Up to and including the line that contains "import usdkit, meshkit", write out each line of the material from its first line, exactly.

<<<<

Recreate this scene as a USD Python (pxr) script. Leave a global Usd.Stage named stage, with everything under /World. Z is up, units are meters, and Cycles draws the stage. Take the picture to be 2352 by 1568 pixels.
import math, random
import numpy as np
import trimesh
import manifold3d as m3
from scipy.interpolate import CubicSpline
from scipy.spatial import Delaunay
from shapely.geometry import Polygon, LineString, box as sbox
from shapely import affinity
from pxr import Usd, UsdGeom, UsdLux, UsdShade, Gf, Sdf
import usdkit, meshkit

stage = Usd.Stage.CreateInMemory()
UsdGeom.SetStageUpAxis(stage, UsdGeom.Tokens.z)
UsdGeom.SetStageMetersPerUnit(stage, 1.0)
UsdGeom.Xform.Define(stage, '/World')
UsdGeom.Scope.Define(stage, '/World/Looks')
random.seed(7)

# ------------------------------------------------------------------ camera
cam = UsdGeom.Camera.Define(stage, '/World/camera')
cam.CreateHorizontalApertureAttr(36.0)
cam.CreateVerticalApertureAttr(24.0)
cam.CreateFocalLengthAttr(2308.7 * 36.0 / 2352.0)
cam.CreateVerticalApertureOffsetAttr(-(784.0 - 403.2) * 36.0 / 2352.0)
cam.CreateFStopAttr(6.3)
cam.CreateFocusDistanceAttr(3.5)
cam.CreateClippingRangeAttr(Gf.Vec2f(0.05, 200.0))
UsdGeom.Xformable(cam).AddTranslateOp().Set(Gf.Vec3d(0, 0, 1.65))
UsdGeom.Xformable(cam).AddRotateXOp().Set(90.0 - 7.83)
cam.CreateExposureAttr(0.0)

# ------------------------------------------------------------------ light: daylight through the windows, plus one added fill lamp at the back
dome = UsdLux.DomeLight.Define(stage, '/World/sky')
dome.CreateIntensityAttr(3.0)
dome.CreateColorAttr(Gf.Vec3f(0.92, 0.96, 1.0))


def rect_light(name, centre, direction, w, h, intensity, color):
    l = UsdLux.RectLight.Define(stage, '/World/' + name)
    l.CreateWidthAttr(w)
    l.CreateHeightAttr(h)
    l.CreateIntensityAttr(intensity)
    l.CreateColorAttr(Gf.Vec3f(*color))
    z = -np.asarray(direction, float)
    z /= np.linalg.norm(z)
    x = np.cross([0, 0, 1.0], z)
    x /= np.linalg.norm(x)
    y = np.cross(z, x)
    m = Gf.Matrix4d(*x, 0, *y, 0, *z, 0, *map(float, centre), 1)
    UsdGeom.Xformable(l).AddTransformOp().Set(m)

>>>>

> [RESPONSE FOR THIS EXERCISE]:
Recreate this scene as a USD Python (pxr) script. Leave a global Usd.Stage named stage, with everything under /World. Z is up, units are meters, and Cycles draws the stage. Take the picture to be 2352 by 1568 pixels.
import math, random
import numpy as np
import trimesh
import manifold3d as m3
from scipy.interpolate import CubicSpline
from scipy.spatial import Delaunay
from shapely.geometry import Polygon, LineString, box as sbox
from shapely import affinity
from pxr import Usd, UsdGeom, UsdLux, UsdShade, Gf, Sdf
import usdkit, meshkit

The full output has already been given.